Observatory Staff Recognized Internationally

Several members of Armagh Observatory staff have been recognized internationally for their contributions to astronomy, two through membership of professional organizations and others by the International Astronomical Union (IAU), which has named four asteroids, or minor planets, after them in recognition of their work. Research Astronomer Stefano Bagnulo has been awarded the position of research associate of the Italian National Institute for Astrophysics for his research in planetary science carried out also with Italian collaborators, and Research Technician James Finnegan has been elevated to the grade of Senior Member of the USA-based Institute of Electrical and Electronic Engineers (IEEE). The IAU has recently named four asteroids after current and former Observatory staff, namely "(9920) Bagnulo", after Stefano Bagnulo; "(8810) Johnmcfarland", after John McFarland, the former Librarian and Public Relations Officer; and "(22275) Barentsen" and "(20994) Atreya", after two of the Observatory’s previous PhD students registered at Queen’s University Belfast, namely Geert Barentsen and Prakash Atreya.

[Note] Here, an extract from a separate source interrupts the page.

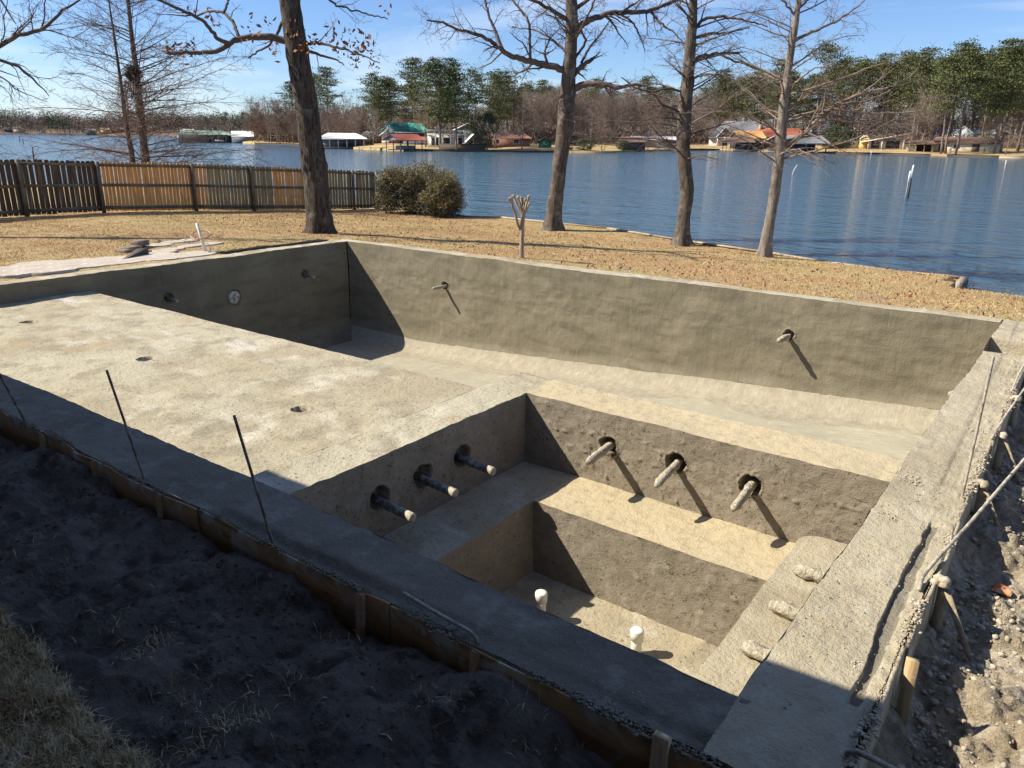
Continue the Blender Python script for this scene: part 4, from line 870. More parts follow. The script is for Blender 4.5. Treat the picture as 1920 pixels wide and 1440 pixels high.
for pxs, w0, w1, dd in (([(1467, 277), (1490, 262), (1515, 242), (1545, 212), (1570, 195), (1600, 182), (1635, 170), (1665, 165)], 11, 5, (0, -.8)), ([(1472, 232), (1495, 222), (1530, 220), (1580, 228), (1640, 234), (1700, 240)], 6, 2, (0, .7)), ([(1570, 195), (1620, 192), (1660, 175), (1700, 150), (1720, 130)], 5, 2, (-.6, .2)), ([(1560, 203), (1610, 212), (1670, 212), (1730, 208)], 5, 2, (-.6, -1.4)), ([(1545, 212), (1600, 222), (1655, 232), (1690, 258)], 4, 2, (-.4, -1)),
                        ([(1488, 76), (1515, 62), (1548, 50), (1580, 32), (1610, 12), (1630, -10)], 6, 2, (0, .5)), ([(1480, 170), (1500, 148), (1520, 130), (1560, 120)], 5, 2, (0, -1.5)), ([(1490, 28), (1475, 10), (1460, -10)], 5, 3, (0, 0)), ([(1500, 14), (1515, 0), (1530, -15)], 5, 3, (0, 0)), ([(1468, 215), (1440, 205), (1410, 180), (1390, 165)], 5, 2, (0, .6))):
    limb(mb, rg, D, pxs, w0, w1, dict(S_cyp, n=[0, 4.0, 5.5, 6], trop=[0, .02, -.03, -.08]), 1, dd)
child(mb, 'branches', m_twigp, root)
# pair beyond the fence
S_pair = dict(levels=4, n=[0, 0, 4.2, 3.6], t0=.08, wob=.06, trop=[0, .03, -.05, -.05], rmin=.0045, flat=.35, ang=(30, 65), ratio=[.5, .5, .36, .36], lmin=[1, .5, .35, .2], seg=2.2)
for k, (pxs, ws, top, lab, nn, LL) in enumerate((([(276, 330), (272, 290), (268, 250), (262, 190), (257, 140), (248, 80), (243, 30), (240, 0), (235, -80), (232, -150)], [17, 16, 15, 13, 12, 10, 8, 7, 4, 2], 0, 'taller bare cypress beyond the fence, with a dark nest in its fork', 105, 5.2), ([(252, 330), (247, 290), (240, 250), (232, 200), (228, 165), (220, 110), (213, 60), (205, 10), (200, -40)], [13, 11, 10, 9, 7, 6, 5, 3, 2], 0, 'slimmer bare cypress beyond the fence, left of its twin', 75, 4.2))):
    base = at(pxs[0][0], 330, 33.5); base[2] = -.95
    root, P, D = trunk('bald_cypress', base, pxs, [w*.85 for w in ws], m_bark2, lab, flare=.6, bump=.08, group=None)
    mb = MB(); whorls(mb, rg, P, P[3, 2]+1.0, nn, lambda f: LL*(1-f)**.55*(.55+1.2*min(f+.25, .4))+.4, S_pair, .22, .028)
    child(mb, 'branches', m_twigr if k else m_twig, root)
    if k == 0: PAIR = P
c = at(251, 140, 33.3); nb = MB(); g2 = np.random.RandomState(2)
for _ in range(420):
    u = nrm(g2.randn(3))*np.array([.32, .32, .36]); v = nrm(g2.randn(3)); nb.tube([c+u*g2.rand()**.4-v*.17, c+u*g2.rand()**.4+v*.14], .009, 3, cap=False)
for _ in range(90):
    q = c+np.array([g2.randn()*.25, g2.randn()*.25, -.25]); nb.tube([q, q+np.array([g2.randn()*.2, g2.randn()*.2, -.35-g2.rand()*.5])], .008, 3, cap=False)
tag(nb.build('squirrel_nest', m_nest, None, False, loc=c), 'dark ragged ball of twigs lodged in the taller cypress beyond the fence', 'nest')
# tree off the left edge whose branches reach into the sky
base = np.array([-12.6, -3.6, -.1]); Dl = (at(0, 0, 10.5)-CAM) @ FV
root = empty('oak_tree', at(-330, 500, 19)*[1, 1, 0]+[0, 0, -.25], 'bare tree standing off the left edge, its knobbly twigs filling the top left sky', 'tree')
mb = MB(); bz = np.array(root.location); mb.tube(smooth([bz, bz+[0, 0, 2], bz+[.1, .1, 4.2], bz+[.3, .2, 7]], 30), np.linspace(.2, .09, 30), 12); child(mb, 'trunk', m_bark, root, True)
mb = MB(); S_l = dict(levels=4, n=[0, 2.6, 3.6, 5.0], t0=.1, wob=.22, trop=[0, .1, .15, .1], rmin=.0038, flat=.8, ang=(25, 70), ratio=[.5, .34, .42, .45], lmin=[1, .5, .22, .1], seg=5)
for pxs, w0, w1, dd in (([(-330, 160), (-200, 150), (-80, 130), (0, 85), (35, 63), (72, 60), (100, 38), (125, 12), (150, 2), (165, -10)], 14, 2, (0, 0)), ([(-330, 60), (-150, 80), (-40, 105), (0, 113), (35, 125), (60, 148), (80, 165), (92, 180)], 11, 1.6, (0, .5)), ([(-300, -60), (-150, -60), (-20, -30), (15, 20), (30, 45)], 8, 2, (0, -.5)), ([(72, 60), (85, 40), (82, 10), (90, -20)], 4, 2, (0, .3)), ([(0, 85), (10, 60), (8, 30), (14, 0)], 3, 1.5, (0, -.4))):
    limb(mb, rg, 19, pxs, w0, w1, S_l, 1, dd)
child(mb, 'branches', m_twig, root)
# pruned crape myrtle just outside the far beam
b = gpl(977, 486); b = b+np.array([0, 0, 0]); D = (b-CAM) @ FV
root = empty('crape_myrtle', b, 'small hard-pruned crape myrtle with knobbly fist-like tips beside the far beam', 'small tree')
def stem(mb, pxs, w0, w1, dd=(0, 0), knob=0):
    n = len(pxs); t = np.linspace(0, 1, n); P = np.array([at(a, b_, D+dd[0]+(dd[1]-dd[0])*q) for (a, b_), q in zip(pxs, t)]); r = (w0+(w1-w0)*t)/2/FPX*D
    Q = smooth(np.column_stack([P, r]), 26, 1)
    if knob: Q[-5:, 3] *= np.array([1.1, 1.5, 1.85, 1.6, .8])
    mb.tube(Q[:, :3], Q[:, 3], 9); V = mb.v[-1]
mb = MB(); stem(mb, [(978, 492), (978, 470), (979, 440), (979, 425), (981, 404)], 9, 8); child(mb, 'trunk', m_pollard, root, True)
mb = MB()
for pxs, w0, w1, dd in (([(977, 432), (970, 420), (966, 400), (961, 388), (959, 376), (955, 370)], 5.5, 4.2, (0, -.1)), ([(979, 405), (974, 394), (968, 382), (964, 370), (960, 366)], 4.5, 3.5, (0, .12)), ([(980, 404), (977, 390), (974, 378), (971, 367)], 4.5, 3.5, (0, -.1)), ([(981, 404), (978, 388), (977, 375), (976, 369)], 4, 3.5, (0, .15)), ([(982, 404), (985, 392), (988, 380), (992, 368), (993, 366)], 4.8, 3.6, (0, 0)), ([(981, 405), (981, 395), (983, 382), (986, 372)], 4, 3.2, (0, -.15)), ([(982, 405), (987, 393), (991, 384), (993, 381)], 4.8, 4, (0, .1)), ([(981, 403), (982, 390), (980, 378), (979, 370)], 3.5, 3, (0, .2)), ([(959, 376), (955, 373), (953, 372)], 3.5, 3, (-.1, -.1))):
    stem(mb, pxs, w0, w1, dd, 1)
child(mb, 'branches', m_pollard, root, True)
# shrubs at the end of the fence
m_shl = M('olive_shrub_leaves', (.17, .145, .06), .7, layers=[(9, 3, .42, .6, (.34, .28, .15)), (3, 3, .5, .64, (.09, .085, .035))])
m_shd = M('dark_shrub_leaves', (.055, .06, .03), .6, layers=[(9, 3, .45, .6, (.10, .10, .05))])
def shrub(bpx, D, blobs, label, seed, nl, ntw):
    g = np.random.RandomState(seed); b = at(bpx[0], bpx[1], D); root = empty('shrub', b, label, 'shrub'); lf = MB(); ld = MB(); tw = MB()
    for (a, c_, rx, rz, w) in blobs:
        c = at(a, c_, D); sc = D/FPX
        n = int(nl*w); u = g.randn(n, 3); u /= np.linalg.norm(u, axis=1)[:, None]; rr = (g.rand(n)**.33)[:, None]
        rr = rr*(1+.42*fbm(u*3, .9, 3, seed)[:, None]); C = c+u*rr*np.array([rx*sc, rx*sc, rz*sc]); C = C[C[:, 2] > b[2]+.03]
        dk = (rr[:len(C), 0] < .0)
        up = C[:, 2] > c[2]-rz*sc*.15
        for sel, M_ in ((up, lf), (~up, ld)):
            q = C[sel]; leaves(M_, g, q, len(q), .036, .01)
        for _ in range(int(ntw*w)):
            d = nrm(g.randn(3)*[1, 1, .6]+[0, 0, .5]); p = c+d*np.array([rx, rx, rz])*sc*.5; l = g.uniform(.5, .8)*rx*sc*.85; Q = [p]
            for s in range(5): d = nrm(d+np.array([0, 0, -.05])+g.randn(3)*.09); Q.append(Q[-1]+d*l/5)
            tw.tube(Q, .005, 3, cap=False); Q = np.array(Q); k = 12; cc = Q[1]+(Q[-1]-Q[1])*g.rand(k)[:, None]; leaves(lf, g, cc, k, .028, .03)
    for _ in range(40):
        p = b+np.array([g.randn()*.35, g.randn()*.35, 0]); q = p+np.array([g.randn()*.4, g.randn()*.4, 1.2]); tw.tube([p, (p+q)/2+g.randn(3)*.08, q], .015, 4, cap=False)
    child(tw, 'stems', m_twigo, root); child(lf, 'foliage', m_shl, root); child(ld, 'foliage', m_shd, root)
bb = gpl(775, 402); D1 = (bb-CAM) @ FV
shrub((775, 402), D1+.4, [(765, 348, 34, 34, .7), (738, 338, 24, 26, .4), (798, 340, 30, 36, .6), (728, 378, 26, 22, .4), (785, 380, 36, 22, .6), (722, 350, 18, 30, .25)], 'tall sprawling shrub with arching twigs growing over the end of the fence', 3, 9000, 260)
bb = gpl(828, 407); D1 = (bb-CAM) @ FV
shrub((828, 407), D1, [(830, 352, 30, 32, .8), (846, 366, 22, 26, .4), (838, 384, 31, 24, .7), (812, 376, 26, 26, .5)], 'rounder leafy shrub at the lawn edge, right of the sprawling one', 4, 9000, 230)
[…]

Mark Bailey, Director of the Observatory said: "The Armagh Observatory operates on the international stage and is the oldest scientific institution in Northern Ireland. These awards illustrate the quality of the Observatory’s research and support staff, and it is appropriate that they should be announced this year, the 225th anniversary of the Observatory’s foundation in 1789. My congratulations to them all."

Stefano Bagnulo is an astronomer with a specialist interest in polarimetric techniques applied to magnetic stars and to small bodies, such as comets and asteroids, in the solar system. His asteroid, (9920) Bagnulo, is a relatively large, dark object that orbits roughly halfway between Mars and Jupiter with a period of around 4.7 years. It has a diameter of around 15 kilometres. It is interesting in that it is one of the larger members of the Hoffmeister dynamical family, named after minor planet (1726) Hoffmeister, which is probably the largest member of a small, very compact dynamical family. This was formed as a result of a collision between a carbon-rich parent body and another asteroid, probably as recently as within the last few hundred million years. There are at least 800 known fragments from this collision orbiting in the main asteroid belt.

John McFarland has made a major contribution to promoting astronomy at Armagh. He is well known for his knowledge of the Observatory’s history and for his biography of Kenneth Essex Edgeworth, the Irish astronomer who predicted the existence of large, so-called trans-Neptunian bodies in the region of the solar system just beyond Neptune known as the Edgeworth-Kuiper belt. Asteroid (8810) Johnmcfarland revolves around the Sun in a low-inclination main-belt orbit between Mars and Jupiter. It has a diameter between 5 and 10 kilometres.

Geert Barentsen, now at the University of Hertfordshire, has interests in the origin and evolution of young stars and how they form from their parent molecular clouds in the Galaxy, and in meteor astronomy. He has contributed to developing the field of radio meteor scatter observations and has organized astronomy camps for young meteor astronomers in Belgium. His asteroid, (22275) Barentsen, has a diameter in the range 5–10 kilometres. It circulates in the main asteroid belt between Mars and Jupiter in a relatively highly inclined elliptical orbit with a period of around 3.7 years. Geert has created an interesting visualisation of the motion of this asteroid as it orbits the Sun, which can be seen here. This asteroid is thought to have a relatively reflective surface composed mostly of iron and magnesium silicates.

Prakash Atreya came to Armagh from Nepal. He is a meteor astronomer and programming specialist now working for the Universities Space Research Association (USRA) at the Arecibo Observatory, Puerto Rico, which is the largest single-dish radio telescope in the world. He has developed automated routines for video meteor analysis for many networks and has deployed meteor cameras for public outreach in his native Nepal. His asteroid, (20994) Atreya, is approximately 5 kilometres across and revolves around the Sun in a typical low-inclination main-belt orbit, with an orbital period of approximately 3.5 years.